It’s increasingly difficult for me to describe what I do for a living. When I was a wire service reporter, that was easy. When I was a free lance writer and a newsletter publisher, that was pretty easy, too.
When I became a magazine top editor, it got harder because the job was more complex than most civilians understood. The job is more custodian of the brand than it is assigning and editing copy. (As my friend Louise Kohl used to say, managing is harder than editing because when you tell a sentence to move, it doesn’t tell you to go fuck yourself.)

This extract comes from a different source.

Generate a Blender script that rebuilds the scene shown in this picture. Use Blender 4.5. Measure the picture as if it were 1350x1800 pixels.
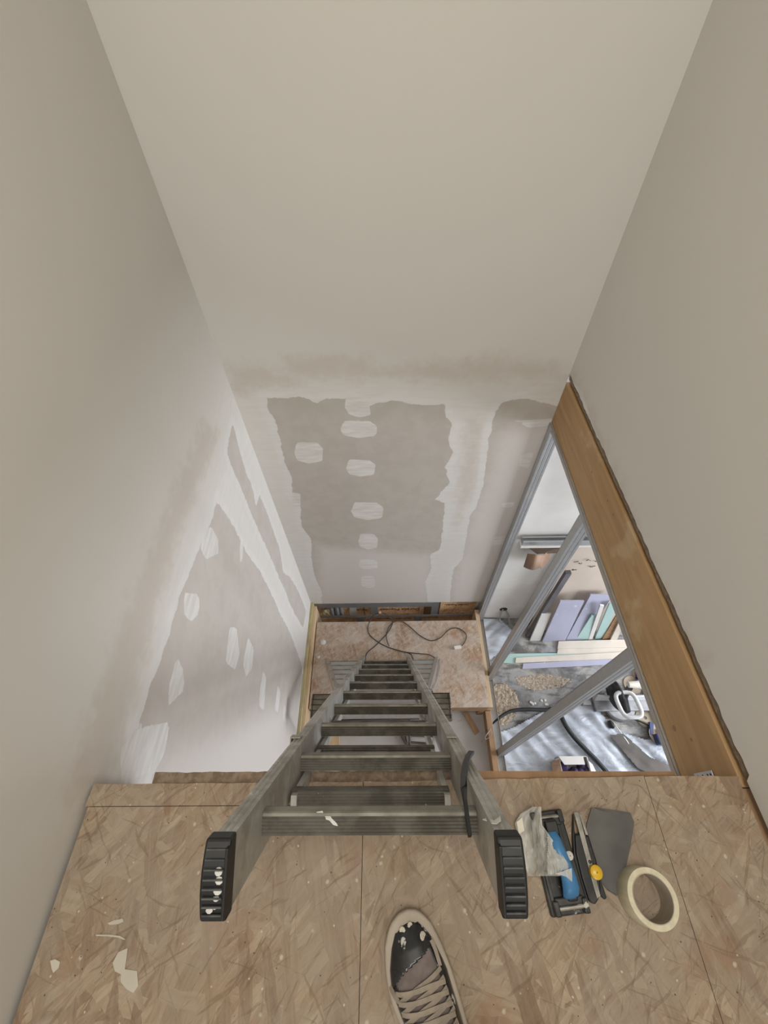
import bpy, bmesh, math, random
import numpy as np
from mathutils import Vector, Matrix, noise
random.seed(7)
for o in list(bpy.data.objects): bpy.data.objects.remove(o)
SC = bpy.context.scene; C = SC.collection
# ------------------------------------------------------------------ camera
HZ = 3.65                                   # eye height above the lower floor
F = 740.0                                   # focal length in pixels of a 1350 x 1800 frame
PITCH, ROLL, YAW = math.radians(37.025), math.radians(-.958), math.radians(.818)
R = Matrix.Rotation(PITCH, 3, 'X') @ Matrix.Rotation(YAW, 3, 'Y') @ Matrix.Rotation(ROLL, 3, 'Z')
cd = bpy.data.cameras.new('camera'); cam = bpy.data.objects.new('camera', cd); C.objects.link(cam)
cd.sensor_fit = 'VERTICAL'; cd.sensor_height = 24; cd.lens = F * 24 / 1800; cd.clip_start = .02
cam.matrix_world = Matrix.Translation((0, 0, HZ)) @ R.to_4x4()
SC.camera = cam
# ------------------------------------------------------------------ light
SC.view_settings.view_transform = 'Standard'; SC.view_settings.look = 'None'
SC.view_settings.exposure = 0.0; SC.view_settings.gamma = 1
W = bpy.data.worlds.new('world'); SC.world = W; W.use_nodes = True
W.node_tree.nodes['Background'].inputs[0].default_value = (.82, .9, 1, 1)
W.node_tree.nodes['Background'].inputs[1].default_value = 1.6
def area(name, loc, to, sx, sy, power, col):
    l = bpy.data.lights.new(name, 'AREA'); l.shape = 'RECTANGLE'; l.size = sx; l.size_y = sy
    l.energy = power; l.color = col
    o = bpy.data.objects.new(name, l); C.objects.link(o); o.location = loc
    o.rotation_euler = (Vector(to) - Vector(loc)).to_track_quat('-Z', 'Y').to_euler()
    return o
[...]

More to the point, a magazine in the year 2006 is a very different thing than it was 10 years ago. It’s not the words on paper meted out every month or week anymore; a magazine is the audience that reads it. Smart editors and publishers will use a magazine’s brand and interest cohort to address its readers using any appropriate media: SMS, Web, RSS, wireless, fax, whatever. As readers fled print for other media, advertisers at first ignored the move. Not anymore.

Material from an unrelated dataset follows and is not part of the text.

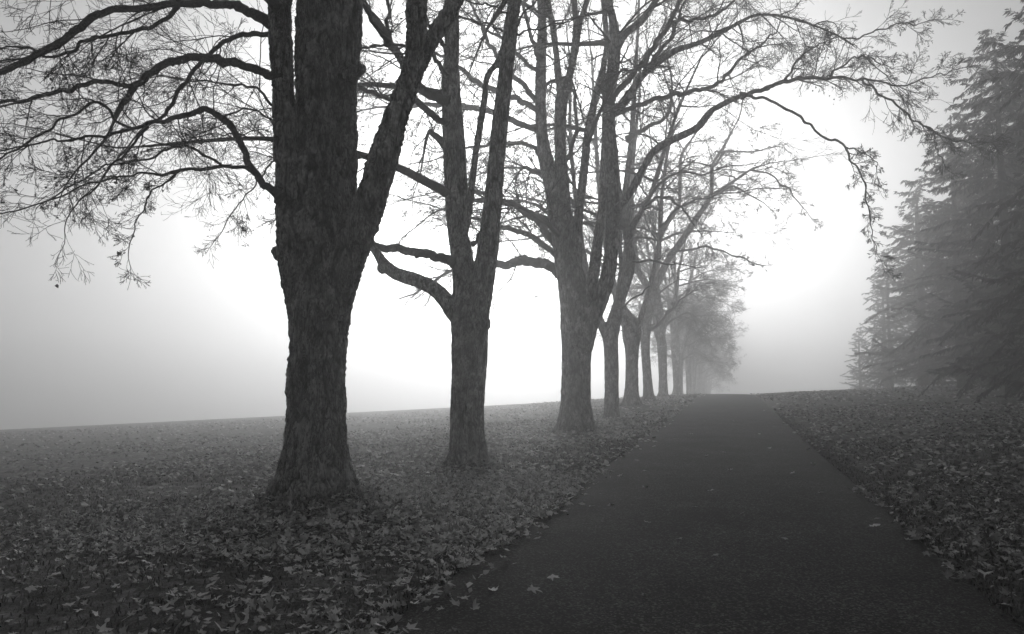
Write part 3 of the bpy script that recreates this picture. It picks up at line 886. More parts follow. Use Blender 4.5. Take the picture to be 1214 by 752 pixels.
T4 = dict(
    name="bare_tree", seed=4, auto=12, D=27.1, base=(725, 497), mat=M_BARK3, voxel=0.04, amp=0.015, ns=6.0, rmin=0.0052,
    msig=0.7, rootw=0.9, roots=6, reach=1.35, roottop=0.5,
    label="fourth tree of the row, narrow trunk half hidden behind the third trunk", group="bare trees of the avenue",
    sp=0.5, L=(1.2, 3.2), rcap=0.025, levels=LEV_FAR, leaves=110, lsize=.7,
    stems=[
        dict(rows=[(725, 497, 20), (725, 470, 17), (725, 430, 17), (724, 400, 18), (727, 386, 18), (733, 362, 14), (740, 340, 13), (746, 320, 13), (748, 304, 12), (744, 285, 10), (741, 253, 9), (743, 215, 8), (748, 170, 7), (752, 110, 6), (756, 40, 4), (758, -20, 3)],
             b=0.4, shoot=dict(sp=0.6, L=(1.4, 3.0), tlo=0.5, rcap=0.04)),
        dict(rows=[(722, 402, 14), (713, 385, 10), (705, 362, 9), (697, 330, 8), (690, 290, 7), (682, 230, 6), (676, 160, 5), (676, 80, 3)], b=0.8, shoot=dict(sp=0.7, L=(1.4, 3.0), tlo=0.3, rcap=0.04)),
        dict(rows=[(745, 290, 9), (750, 268, 8), (760, 252, 7), (770, 234, 6), (780, 205, 6), (792, 165, 5), (808, 120, 4), (826, 80, 2.6)], a=0.1, b=-1.4, shoot=dict(sp=0.45, L=(1.2, 2.6), tlo=0.2, rcap=0.035)),
        dict(rows=[(734, 352, 8), (737, 320, 6), (735, 290, 5.5), (737, 250, 5), (731, 190, 4)], a=0.2, b=1.2, shoot=dict(sp=0.7, L=(1.2, 2.6), tlo=0.3, rcap=0.03)),
    ],
    limbs=[
        dict(rows=[(728, 368, 3), (742, 360, 2.4), (758, 350, 2), (772, 340, 1.4)], a=-0.3, b=-1.0, twigs=0),
        dict(rows=[(750, 310, 3), (770, 309, 2.6), (790, 312, 2.2), (812, 314, 1.4)], a=0, b=-1.2, L=(.3, .9)),
        dict(rows=[(743, 165, 6), (765, 152, 5), (785, 142, 4.4), (795, 125, 3.6), (796, 100, 2.6)], a=0, b=-1.8, L=(.6, 1.6)),
        dict(rows=[(764, 245, 4), (785, 232, 3.4), (800, 240, 2.8), (812, 250, 2)], a=-.5, b=-1.6, L=(.5, 1.4)),
        dict(rows=[(765, 243, 4), (780, 218, 3.4), (805, 205, 3), (835, 206, 2.2), (860, 198, 1.5)], a=-.4, b=-2.2, L=(.5, 1.4)),
        dict(rows=[(690, 290, 5), (660, 262, 4.4), (625, 240, 3.6), (590, 238, 2.4)], a=.8, b=1.5),
        dict(rows=[(684, 245, 5), (650, 212, 4), (610, 200, 3), (570, 206, 2)], a=.8, b=.2),
    ],
)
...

According to AdAge, Merrill Lynch is saying that 2006 is the first year that the Net will collect more ad dollars than print magazines. Not good news for print, but not necessarily bad news for publishers. At least, not the ones who understand what it is they publish.
This, of course, is important. It means that if you have a print publication and you’re not online in a big way — and that doesn’t mean just putting your print content on the Web — you’re leaving money on the table. You’re simply not in business.
So what do I do for a living? I still edit magazines. The thing is, a “magazine” is a different critter than it used to be. Which — as someone who’s been playing in “new media” for 20 years — is just fine by me. The job’s still more complex than most people understand but in different ways than it used to be. Not a problem: It’s always more fun inventing the future than replicating the past.